Fear of fat is pretty much engrained on us, and we must try and alter this perception. While human nutrition is naturally complex, and no two bodies function identically, for the majority of people, eating fat isn’t the ‘health risk’ it was supposed to be. In fact, fat is good.

We need to re-evaluate our relationship with what we eat. Society has become so disconnected from the source of our food that we have now have less knowledge about where it comes from, how we buy it, how we cook it, and what and when we should be eating things. In the simplest terms, our generation has lost the ability and skills required to cook simple meals from scratch. We understand that we have to eat, but unless you cook a meal yourself you don’t understand what you are eating. If we do nothing about this we’ll leave generations behind us to suffer the control of big corporate global giant food producers.
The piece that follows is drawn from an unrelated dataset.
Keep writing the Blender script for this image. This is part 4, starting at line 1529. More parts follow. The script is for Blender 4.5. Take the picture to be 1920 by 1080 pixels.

We spend less time than ever sourcing food, preparing food and eating food. That can’t be healthy for society either socially or physically. Cooking and sharing a meal is an essential part of civilisation. It cultivates friendship and family bonding, and is a place to discuss, share and debate ideas.

To pass on this knowledge and understanding of food, we need to do start educating and informing people, especially the young. It’s not about celebrity chefs, social media self publicists or a quick ready-meal in front of the TV. It’s going to require us to become more responsible about where our food comes from, how it is raised, and how it is killed. We need to know how to cook them the best way, possible from the nose through to the tail, including the fat. Only then will be able to restore both our health and also the pleasure of the dinner table and eating.